The last task on the hacker's list is to inject their own statements into your statement. The easiest way to protect against this is to limit the size of the user's input. This can be done in the HTML for the webpage, however, this is easily bypassed. Therefore, you'll have to include a check for it in the backend for the form. Again, not so difficult to do, but severely limits a would-be hacker’s options.

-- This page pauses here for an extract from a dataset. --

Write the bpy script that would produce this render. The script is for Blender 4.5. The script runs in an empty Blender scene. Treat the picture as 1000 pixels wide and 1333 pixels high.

There are also some other techniques that are good to implement. They are not geared towards stopping SQL injection, but more towards letting you, the site administrator, know that someone has attempted it. Since you read a few paragraphs previous, you have already implemented the design to give the same error page on both types of errors. However, you can still implement different back-ends for the two errors. You can have the website either update an administration log or send an email to an administration email upon database errors. In addition, the email should include the parsed SQL statement, so you can see if someone is up to mischief. If you also include the user's IP, you can IP ban them, or take other actions as you see fit.

Concluding Remarks

Well, that's really all I have to say about SQL injection. It gets a bit more complicated, but the basic principles are still the same. If you are more interested, feel free to read up on it in other places. Wikipedia has a nice article on different techniques used by hackers besides the differing error pages. Remember, this is applicable to more than just SQL databases on webpages. Anytime commands are parsed, you can run into this problem. Also, it may happen unintentionally in non-user input situations. If this happens, it creates a bug that is EXTREMELY difficult to track down. So just keep this in mind and good luck!